Copy out the lines that include the word "scene".
-- start of Dataset section --
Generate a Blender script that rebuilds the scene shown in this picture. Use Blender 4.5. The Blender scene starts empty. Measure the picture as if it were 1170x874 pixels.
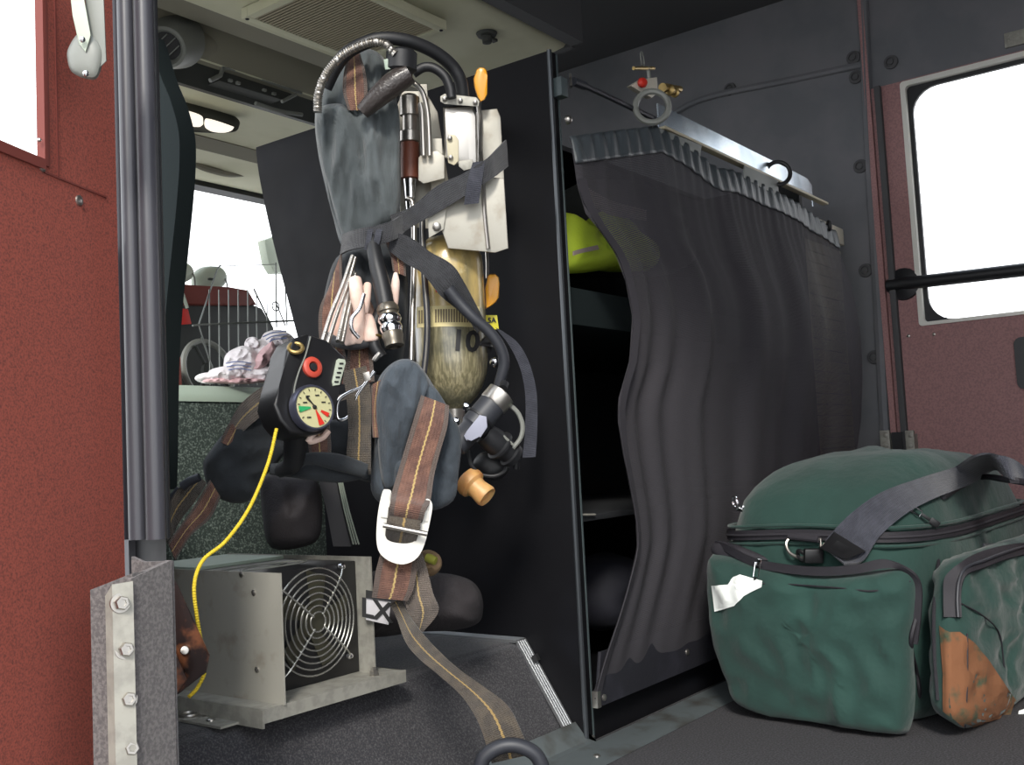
import bpy, bmesh, math, random
from mathutils import Vector, Matrix, noise
random.seed(7)
scene = bpy.context.scene
COL = scene.collection
V = Vector
# ------------------------------------------------------------------ camera
W, H, F = 1170.0, 874.0, 1174.0
EYE = V((0, 0, 0.49))
YAW, PITCH, ROLL = math.radians(36.9), math.radians(4.25), math.radians(2.9)
fw0 = V((math.cos(YAW), math.sin(YAW), 0))
rt0 = V((math.sin(YAW), -math.cos(YAW), 0))
fw = fw0 * math.cos(PITCH) + V((0, 0, 1)) * math.sin(PITCH)
up0 = rt0.cross(fw)
rt = rt0 * math.cos(ROLL) - up0 * math.sin(ROLL)
up = up0 * math.cos(ROLL) + rt0 * math.sin(ROLL)
cam = bpy.data.cameras.new('camera'); cam_o = bpy.data.objects.new('camera', cam); COL.objects.link(cam_o)
cam_o.matrix_world = Matrix(((rt.x, up.x, -fw.x, EYE.x), (rt.y, up.y, -fw.y, EYE.y), (rt.z, up.z, -fw.z, EYE.z), (0, 0, 0, 1)))
cam.sensor_fit = 'HORIZONTAL'; cam.sensor_width = 36; cam.lens = 36 * F / W
cam.clip_start = 0.02; cam.clip_end = 200
scene.camera = cam_o

def ray(px, py): return fw + rt * ((px - W / 2) / F) + up * ((H / 2 - py) / F)
def P(px, py, d): return EYE + ray(px, py) * d
def PX(px, py, x): r = ray(px, py); return EYE + r * (x / r.x)
def PY(px, py, y): r = ray(px, py); return EYE + r * (y / r.y)
def PZ(px, py, z): r = ray(px, py); return EYE + r * ((z - EYE.z) / r.z)
def PP(px, py, o, n): r = ray(px, py); return EYE + r * ((o - EYE).dot(n) / r.dot(n))

# ------------------------------------------------------------------ objects
def obj(name, bm, mat, parent=None, smooth=True, label=None, auto=35):
    me = bpy.data.meshes.new(name)
    bmesh.ops.recalc_face_normals(bm, faces=bm.faces)
    bm.to_mesh(me); bm.free()
    mats = mat if isinstance(mat, (list, tuple)) else [mat]
    for m in mats: me.materials.append(m)
    if smooth:
        me.shade_smooth()
        try: me.set_sharp_from_angle(angle=math.radians(auto))
        except Exception: pass
    o = bpy.data.objects.new(name, me); COL.objects.link(o)
    if parent is not None:
        o.parent = parent
        o.matrix_parent_inverse = WM[parent.name].inverted() if parent.name in WM else Matrix()
        if parent.name not in WM: o.matrix_parent_inverse = Matrix()
    if label: o['label'] = label
    WM[o.name] = Matrix()
    return o
WM = {}
def tag(o, label, cat, group=None, kind=None):
    o['label'] = label; o['category'] = cat
    if group: o['group'] = group
    if kind: o['kind'] = kind
    return o
def thing(name, loc, label, cat, group=None, kind=None):
    o = bpy.data.objects.new(name, None); COL.objects.link(o); o.empty_display_size = .05
    o.location = loc; WM[o.name] = Matrix.Translation(loc)
    return tag(o, label, cat, group, kind)
def struct(name, bm, mat, smooth=True, parent=None, auto=35):
    o = obj(name, bm, mat, parent, smooth, auto=auto)
    if parent is None: o['kind'] = 'structure'
    return o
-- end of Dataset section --
→ Worked answer
Generate a Blender script that rebuilds the scene shown in this picture. Use Blender 4.5. The Blender scene starts empty. Measure the picture as if it were 1170x874 pixels.
scene = bpy.context.scene
COL = scene.collection
scene.camera = cam_o